**PROBLEM DETAILS**
List each line holding the string "Take".

**3D scene scripts**
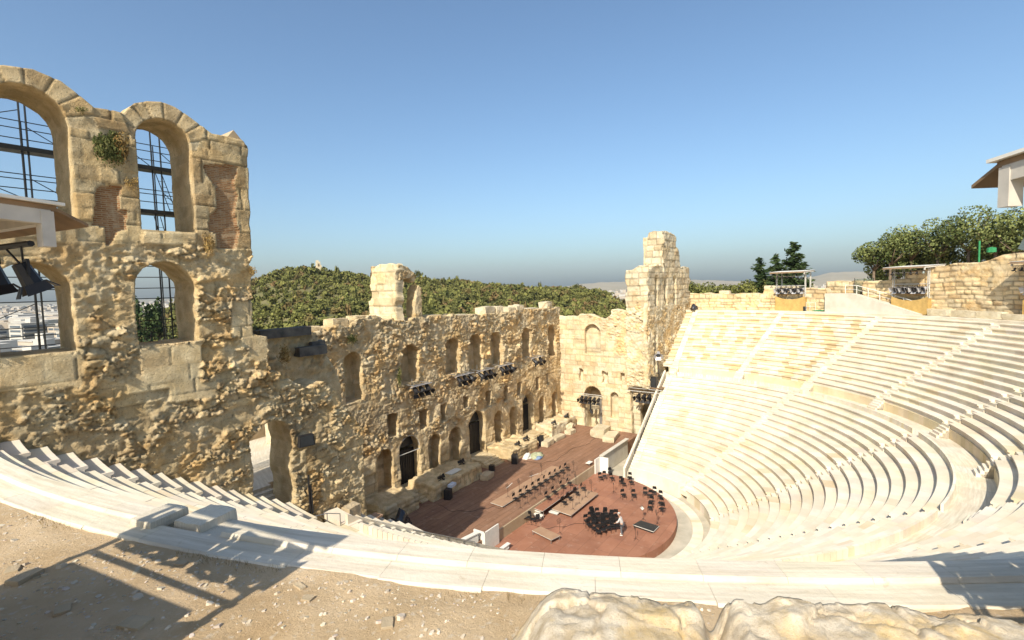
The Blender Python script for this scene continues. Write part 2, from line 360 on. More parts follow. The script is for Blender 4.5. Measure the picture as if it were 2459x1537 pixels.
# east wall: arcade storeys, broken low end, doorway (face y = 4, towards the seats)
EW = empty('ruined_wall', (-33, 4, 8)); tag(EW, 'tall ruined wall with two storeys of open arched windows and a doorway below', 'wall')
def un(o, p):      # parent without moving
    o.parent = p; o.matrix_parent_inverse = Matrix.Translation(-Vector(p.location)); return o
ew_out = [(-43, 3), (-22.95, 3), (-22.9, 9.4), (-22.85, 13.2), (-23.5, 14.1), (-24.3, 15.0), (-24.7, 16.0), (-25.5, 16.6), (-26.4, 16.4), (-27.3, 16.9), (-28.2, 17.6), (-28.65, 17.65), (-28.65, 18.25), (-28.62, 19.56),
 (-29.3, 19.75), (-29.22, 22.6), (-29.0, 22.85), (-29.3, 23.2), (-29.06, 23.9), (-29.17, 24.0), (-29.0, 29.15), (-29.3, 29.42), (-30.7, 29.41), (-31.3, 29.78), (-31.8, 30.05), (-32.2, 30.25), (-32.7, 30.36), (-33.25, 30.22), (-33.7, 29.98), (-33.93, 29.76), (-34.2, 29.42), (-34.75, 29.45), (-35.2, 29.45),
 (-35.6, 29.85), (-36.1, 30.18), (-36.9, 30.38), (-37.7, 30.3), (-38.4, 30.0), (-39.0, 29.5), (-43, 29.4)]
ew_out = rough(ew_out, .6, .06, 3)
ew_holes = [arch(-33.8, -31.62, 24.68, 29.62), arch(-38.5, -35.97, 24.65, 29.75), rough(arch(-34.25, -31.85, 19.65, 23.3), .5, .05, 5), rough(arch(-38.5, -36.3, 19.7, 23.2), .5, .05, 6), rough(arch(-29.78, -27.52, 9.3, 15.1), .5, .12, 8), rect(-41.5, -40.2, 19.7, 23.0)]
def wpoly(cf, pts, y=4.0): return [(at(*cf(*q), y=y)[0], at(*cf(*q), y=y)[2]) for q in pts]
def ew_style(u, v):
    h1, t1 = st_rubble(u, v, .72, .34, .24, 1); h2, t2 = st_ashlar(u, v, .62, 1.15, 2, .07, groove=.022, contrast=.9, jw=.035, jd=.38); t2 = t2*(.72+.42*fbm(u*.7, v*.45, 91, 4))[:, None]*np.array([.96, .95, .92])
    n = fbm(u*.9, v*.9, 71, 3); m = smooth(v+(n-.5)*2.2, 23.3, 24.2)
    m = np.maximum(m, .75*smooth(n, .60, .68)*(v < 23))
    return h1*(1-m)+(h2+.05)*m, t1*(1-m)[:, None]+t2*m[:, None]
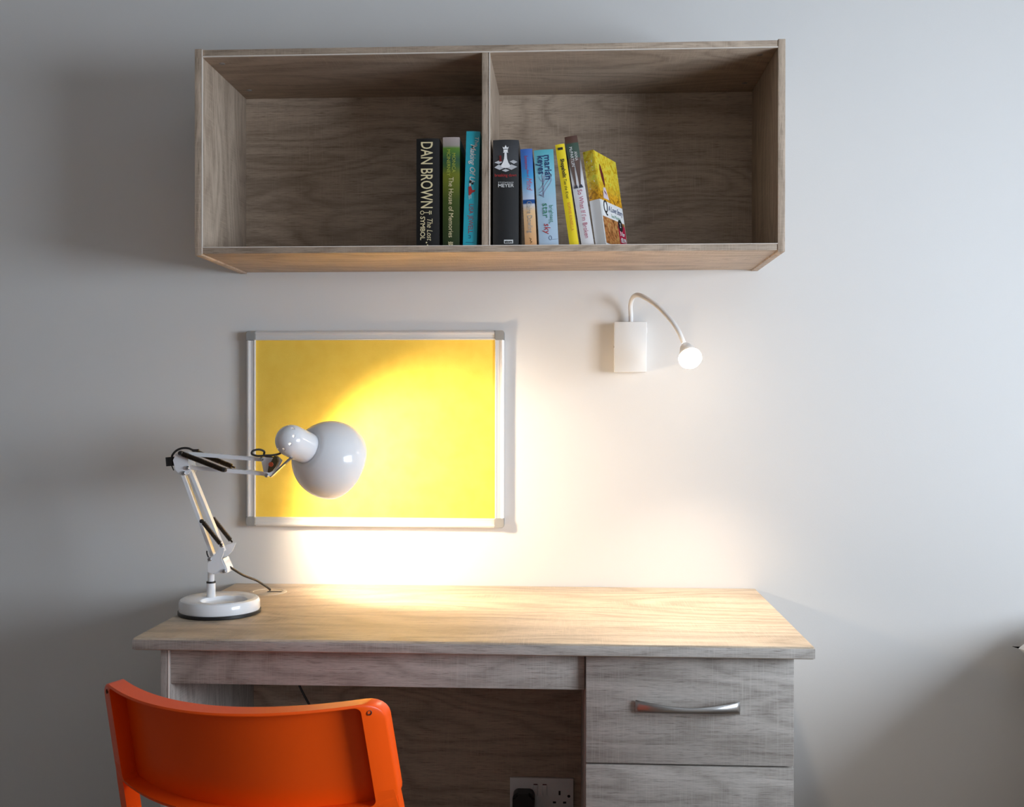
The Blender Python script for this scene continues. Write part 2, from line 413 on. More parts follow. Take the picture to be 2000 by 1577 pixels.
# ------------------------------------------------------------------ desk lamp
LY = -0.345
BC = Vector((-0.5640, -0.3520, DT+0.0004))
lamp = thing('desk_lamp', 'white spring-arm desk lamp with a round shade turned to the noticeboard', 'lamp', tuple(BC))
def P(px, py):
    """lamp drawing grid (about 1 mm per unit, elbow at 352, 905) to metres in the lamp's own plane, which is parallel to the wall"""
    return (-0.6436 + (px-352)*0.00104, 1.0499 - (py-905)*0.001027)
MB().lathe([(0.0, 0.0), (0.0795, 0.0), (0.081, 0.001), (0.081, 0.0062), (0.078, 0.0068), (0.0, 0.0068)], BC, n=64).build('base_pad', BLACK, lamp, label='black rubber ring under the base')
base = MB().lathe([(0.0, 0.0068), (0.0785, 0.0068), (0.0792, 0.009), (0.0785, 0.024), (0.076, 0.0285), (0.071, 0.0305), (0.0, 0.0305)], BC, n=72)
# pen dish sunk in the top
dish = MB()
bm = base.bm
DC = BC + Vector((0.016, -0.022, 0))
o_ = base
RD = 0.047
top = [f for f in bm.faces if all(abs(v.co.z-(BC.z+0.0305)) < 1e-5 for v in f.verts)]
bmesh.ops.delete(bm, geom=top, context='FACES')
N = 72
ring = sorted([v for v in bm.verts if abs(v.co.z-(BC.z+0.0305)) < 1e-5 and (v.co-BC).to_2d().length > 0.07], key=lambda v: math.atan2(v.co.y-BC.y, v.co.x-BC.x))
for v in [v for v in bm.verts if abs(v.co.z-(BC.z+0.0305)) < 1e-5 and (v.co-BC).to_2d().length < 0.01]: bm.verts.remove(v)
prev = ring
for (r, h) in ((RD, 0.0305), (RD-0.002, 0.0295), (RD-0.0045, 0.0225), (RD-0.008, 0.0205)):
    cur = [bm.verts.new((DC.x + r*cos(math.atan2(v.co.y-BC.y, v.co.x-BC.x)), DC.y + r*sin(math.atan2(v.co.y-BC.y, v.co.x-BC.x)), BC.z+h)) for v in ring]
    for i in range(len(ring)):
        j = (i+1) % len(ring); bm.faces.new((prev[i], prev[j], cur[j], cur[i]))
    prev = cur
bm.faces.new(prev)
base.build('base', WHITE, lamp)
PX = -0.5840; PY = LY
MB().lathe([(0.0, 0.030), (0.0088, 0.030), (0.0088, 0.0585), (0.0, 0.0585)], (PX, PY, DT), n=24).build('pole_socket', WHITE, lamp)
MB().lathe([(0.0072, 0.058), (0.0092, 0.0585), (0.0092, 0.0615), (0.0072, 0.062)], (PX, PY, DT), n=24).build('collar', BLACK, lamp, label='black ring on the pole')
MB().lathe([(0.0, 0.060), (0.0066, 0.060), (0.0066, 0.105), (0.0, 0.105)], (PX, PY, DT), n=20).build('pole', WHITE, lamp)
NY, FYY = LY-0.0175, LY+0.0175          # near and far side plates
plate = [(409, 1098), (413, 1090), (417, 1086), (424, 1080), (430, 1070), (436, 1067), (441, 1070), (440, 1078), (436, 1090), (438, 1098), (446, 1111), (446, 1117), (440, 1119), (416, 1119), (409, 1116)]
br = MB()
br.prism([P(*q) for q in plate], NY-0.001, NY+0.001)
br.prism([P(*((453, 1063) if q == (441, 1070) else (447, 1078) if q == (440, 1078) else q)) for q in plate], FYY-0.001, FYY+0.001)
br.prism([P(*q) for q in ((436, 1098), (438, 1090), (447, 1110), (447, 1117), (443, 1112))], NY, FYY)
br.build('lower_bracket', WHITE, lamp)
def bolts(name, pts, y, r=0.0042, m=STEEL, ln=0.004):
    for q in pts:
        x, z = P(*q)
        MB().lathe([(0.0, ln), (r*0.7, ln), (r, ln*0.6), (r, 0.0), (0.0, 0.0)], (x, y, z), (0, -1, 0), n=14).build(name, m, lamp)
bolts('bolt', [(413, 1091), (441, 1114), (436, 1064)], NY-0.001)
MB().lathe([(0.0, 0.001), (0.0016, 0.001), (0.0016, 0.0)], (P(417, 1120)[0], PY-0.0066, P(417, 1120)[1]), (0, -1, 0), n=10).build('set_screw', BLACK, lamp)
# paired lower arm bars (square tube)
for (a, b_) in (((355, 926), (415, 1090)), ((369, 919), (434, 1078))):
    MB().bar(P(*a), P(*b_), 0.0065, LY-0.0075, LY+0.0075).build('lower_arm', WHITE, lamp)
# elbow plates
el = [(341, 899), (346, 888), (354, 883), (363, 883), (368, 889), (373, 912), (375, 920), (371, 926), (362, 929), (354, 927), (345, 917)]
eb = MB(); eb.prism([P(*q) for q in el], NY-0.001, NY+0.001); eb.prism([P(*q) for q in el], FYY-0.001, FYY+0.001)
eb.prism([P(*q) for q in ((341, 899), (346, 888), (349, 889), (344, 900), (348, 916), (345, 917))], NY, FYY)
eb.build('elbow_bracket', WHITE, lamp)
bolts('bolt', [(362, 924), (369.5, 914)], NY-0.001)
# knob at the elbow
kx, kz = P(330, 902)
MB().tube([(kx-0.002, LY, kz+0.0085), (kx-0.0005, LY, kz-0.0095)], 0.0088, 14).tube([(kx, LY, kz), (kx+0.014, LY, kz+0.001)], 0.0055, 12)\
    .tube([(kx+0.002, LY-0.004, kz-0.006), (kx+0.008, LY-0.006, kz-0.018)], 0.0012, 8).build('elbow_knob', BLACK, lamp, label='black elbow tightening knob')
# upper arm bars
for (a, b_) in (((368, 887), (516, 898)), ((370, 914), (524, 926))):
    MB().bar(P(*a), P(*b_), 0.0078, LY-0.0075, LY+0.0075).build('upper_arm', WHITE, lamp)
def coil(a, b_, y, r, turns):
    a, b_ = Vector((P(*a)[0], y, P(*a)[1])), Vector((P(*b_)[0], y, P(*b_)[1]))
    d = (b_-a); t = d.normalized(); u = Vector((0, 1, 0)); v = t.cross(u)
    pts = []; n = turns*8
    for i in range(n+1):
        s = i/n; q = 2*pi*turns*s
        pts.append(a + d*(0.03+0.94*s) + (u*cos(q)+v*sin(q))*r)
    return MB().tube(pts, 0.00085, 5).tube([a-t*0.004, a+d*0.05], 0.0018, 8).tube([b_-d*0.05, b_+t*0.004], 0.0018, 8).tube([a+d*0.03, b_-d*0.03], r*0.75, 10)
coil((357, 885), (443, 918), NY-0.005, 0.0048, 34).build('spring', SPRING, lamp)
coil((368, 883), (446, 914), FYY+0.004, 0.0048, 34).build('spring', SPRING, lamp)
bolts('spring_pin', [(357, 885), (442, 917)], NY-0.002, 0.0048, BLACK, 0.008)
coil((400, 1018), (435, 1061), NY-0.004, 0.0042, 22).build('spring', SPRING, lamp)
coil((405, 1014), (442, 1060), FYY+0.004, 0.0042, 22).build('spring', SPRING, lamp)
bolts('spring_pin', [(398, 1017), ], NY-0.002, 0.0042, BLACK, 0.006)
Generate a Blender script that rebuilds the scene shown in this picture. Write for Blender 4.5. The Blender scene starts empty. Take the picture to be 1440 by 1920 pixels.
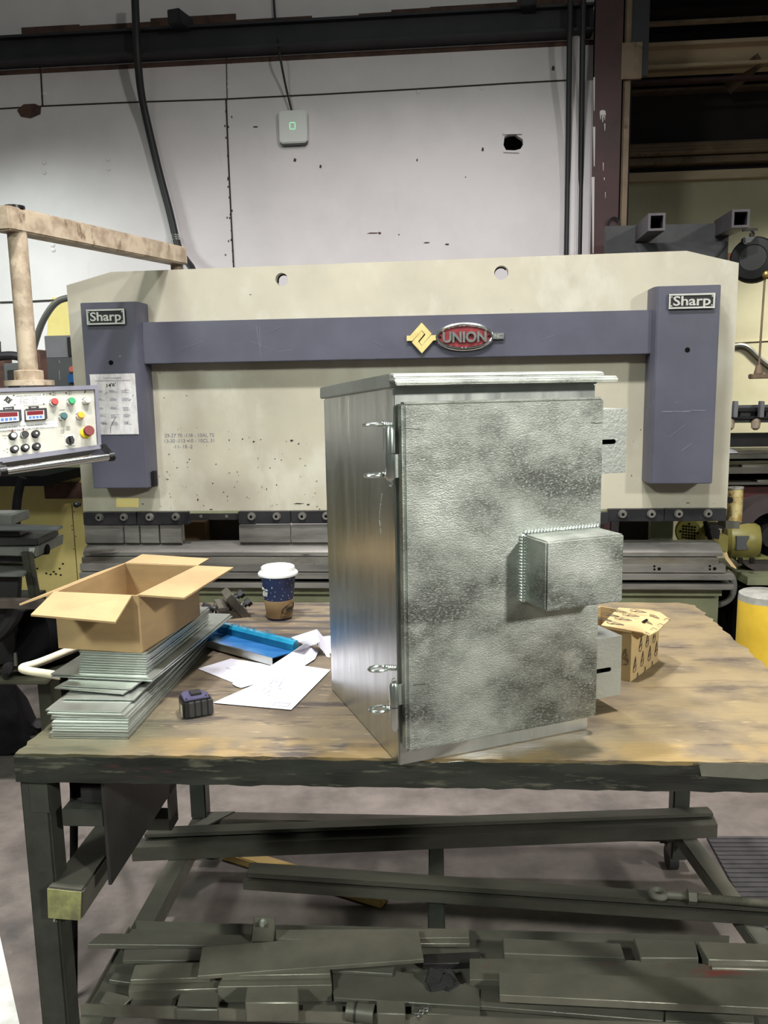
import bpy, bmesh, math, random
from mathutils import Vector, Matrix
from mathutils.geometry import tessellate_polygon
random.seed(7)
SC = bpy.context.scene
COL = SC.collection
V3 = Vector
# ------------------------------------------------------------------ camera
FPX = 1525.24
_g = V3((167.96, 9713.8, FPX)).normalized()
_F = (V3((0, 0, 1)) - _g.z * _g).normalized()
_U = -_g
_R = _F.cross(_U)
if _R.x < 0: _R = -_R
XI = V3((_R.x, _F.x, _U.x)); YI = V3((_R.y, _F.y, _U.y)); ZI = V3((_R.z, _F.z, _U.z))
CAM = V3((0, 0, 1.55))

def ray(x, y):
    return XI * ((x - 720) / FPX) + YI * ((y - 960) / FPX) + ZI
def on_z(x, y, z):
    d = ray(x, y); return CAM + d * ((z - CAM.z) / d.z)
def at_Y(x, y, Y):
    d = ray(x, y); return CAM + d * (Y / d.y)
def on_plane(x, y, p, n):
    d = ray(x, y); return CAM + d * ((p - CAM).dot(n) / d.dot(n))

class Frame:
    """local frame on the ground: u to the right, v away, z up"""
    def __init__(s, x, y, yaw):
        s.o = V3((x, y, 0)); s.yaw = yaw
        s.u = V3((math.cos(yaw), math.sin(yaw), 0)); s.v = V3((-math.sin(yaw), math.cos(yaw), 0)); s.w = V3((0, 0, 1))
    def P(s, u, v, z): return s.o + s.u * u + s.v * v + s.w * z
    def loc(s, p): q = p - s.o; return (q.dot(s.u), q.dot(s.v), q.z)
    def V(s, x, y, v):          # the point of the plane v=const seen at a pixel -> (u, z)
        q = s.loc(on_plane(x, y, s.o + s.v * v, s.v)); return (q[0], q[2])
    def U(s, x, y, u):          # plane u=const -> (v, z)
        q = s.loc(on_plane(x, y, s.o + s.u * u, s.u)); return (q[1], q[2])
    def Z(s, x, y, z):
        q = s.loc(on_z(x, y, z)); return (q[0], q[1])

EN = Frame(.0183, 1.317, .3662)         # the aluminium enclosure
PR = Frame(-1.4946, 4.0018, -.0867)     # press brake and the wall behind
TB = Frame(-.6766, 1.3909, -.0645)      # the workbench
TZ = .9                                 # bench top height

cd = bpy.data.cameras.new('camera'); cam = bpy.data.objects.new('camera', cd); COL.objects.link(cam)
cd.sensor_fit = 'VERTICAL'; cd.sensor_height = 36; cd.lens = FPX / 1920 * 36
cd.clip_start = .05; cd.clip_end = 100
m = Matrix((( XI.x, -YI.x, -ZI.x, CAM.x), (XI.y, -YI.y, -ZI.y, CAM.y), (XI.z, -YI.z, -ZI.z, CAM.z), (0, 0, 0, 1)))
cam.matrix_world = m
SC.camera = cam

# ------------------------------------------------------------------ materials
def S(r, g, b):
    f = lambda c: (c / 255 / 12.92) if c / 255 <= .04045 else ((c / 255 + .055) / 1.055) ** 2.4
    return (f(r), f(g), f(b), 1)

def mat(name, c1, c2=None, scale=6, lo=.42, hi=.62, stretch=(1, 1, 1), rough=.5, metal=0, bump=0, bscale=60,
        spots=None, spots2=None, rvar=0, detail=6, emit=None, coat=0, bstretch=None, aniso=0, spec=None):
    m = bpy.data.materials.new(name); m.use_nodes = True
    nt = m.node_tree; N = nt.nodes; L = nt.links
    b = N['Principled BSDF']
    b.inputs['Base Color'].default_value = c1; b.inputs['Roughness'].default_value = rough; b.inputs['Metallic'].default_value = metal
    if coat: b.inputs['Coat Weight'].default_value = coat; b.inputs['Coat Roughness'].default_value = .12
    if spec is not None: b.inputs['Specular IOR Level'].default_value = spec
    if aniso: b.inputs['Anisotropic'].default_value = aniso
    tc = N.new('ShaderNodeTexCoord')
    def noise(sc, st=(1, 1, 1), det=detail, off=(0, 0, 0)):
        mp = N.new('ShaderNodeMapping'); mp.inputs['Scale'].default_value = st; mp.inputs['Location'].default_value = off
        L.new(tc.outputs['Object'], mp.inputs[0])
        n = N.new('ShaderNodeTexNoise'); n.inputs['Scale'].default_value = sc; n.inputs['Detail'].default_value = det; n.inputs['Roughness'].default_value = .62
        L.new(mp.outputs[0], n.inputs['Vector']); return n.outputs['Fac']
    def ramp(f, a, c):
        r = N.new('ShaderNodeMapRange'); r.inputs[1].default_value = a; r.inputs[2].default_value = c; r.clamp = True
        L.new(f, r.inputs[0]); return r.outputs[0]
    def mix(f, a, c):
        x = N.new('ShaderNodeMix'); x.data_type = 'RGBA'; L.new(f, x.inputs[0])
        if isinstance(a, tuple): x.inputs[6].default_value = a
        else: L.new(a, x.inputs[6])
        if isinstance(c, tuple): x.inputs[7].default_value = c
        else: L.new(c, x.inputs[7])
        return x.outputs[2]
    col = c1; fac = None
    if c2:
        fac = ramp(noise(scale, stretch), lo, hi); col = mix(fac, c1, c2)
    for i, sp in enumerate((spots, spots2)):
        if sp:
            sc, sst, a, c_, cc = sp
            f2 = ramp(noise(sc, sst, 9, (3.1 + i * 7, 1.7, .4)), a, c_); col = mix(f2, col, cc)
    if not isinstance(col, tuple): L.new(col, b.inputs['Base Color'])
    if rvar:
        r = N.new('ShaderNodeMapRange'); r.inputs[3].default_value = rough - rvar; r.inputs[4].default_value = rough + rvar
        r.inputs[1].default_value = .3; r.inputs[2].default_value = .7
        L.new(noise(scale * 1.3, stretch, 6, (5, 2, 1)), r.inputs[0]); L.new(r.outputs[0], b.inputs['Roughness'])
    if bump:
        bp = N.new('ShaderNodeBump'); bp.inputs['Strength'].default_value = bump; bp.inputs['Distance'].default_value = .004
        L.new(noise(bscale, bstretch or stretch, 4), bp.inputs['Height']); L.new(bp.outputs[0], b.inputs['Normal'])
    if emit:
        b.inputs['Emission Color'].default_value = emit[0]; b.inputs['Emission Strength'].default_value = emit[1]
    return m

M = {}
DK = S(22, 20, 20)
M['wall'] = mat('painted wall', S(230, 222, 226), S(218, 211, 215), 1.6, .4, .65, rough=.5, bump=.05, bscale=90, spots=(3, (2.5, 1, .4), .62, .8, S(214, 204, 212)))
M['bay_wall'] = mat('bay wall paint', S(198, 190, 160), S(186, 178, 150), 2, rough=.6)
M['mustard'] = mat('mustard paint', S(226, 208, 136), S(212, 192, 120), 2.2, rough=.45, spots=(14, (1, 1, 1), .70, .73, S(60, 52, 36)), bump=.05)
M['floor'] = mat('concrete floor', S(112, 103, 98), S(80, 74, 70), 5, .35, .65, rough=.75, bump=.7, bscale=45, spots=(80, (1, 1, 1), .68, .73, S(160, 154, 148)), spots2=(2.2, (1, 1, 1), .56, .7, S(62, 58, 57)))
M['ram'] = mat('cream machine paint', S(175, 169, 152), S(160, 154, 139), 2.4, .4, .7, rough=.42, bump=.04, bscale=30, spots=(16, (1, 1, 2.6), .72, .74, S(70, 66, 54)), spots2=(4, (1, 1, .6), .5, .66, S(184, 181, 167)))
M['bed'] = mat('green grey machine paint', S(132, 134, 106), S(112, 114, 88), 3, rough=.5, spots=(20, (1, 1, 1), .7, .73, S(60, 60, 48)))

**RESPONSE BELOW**
The Blender Python script for this scene continues. Write part 2, from line 413 on. More parts follow. Take the picture to be 2000 by 1577 pixels.
Generate a Blender script that rebuilds the scene shown in this picture. Write for Blender 4.5. The Blender scene starts empty. Take the picture to be 1440 by 1920 pixels.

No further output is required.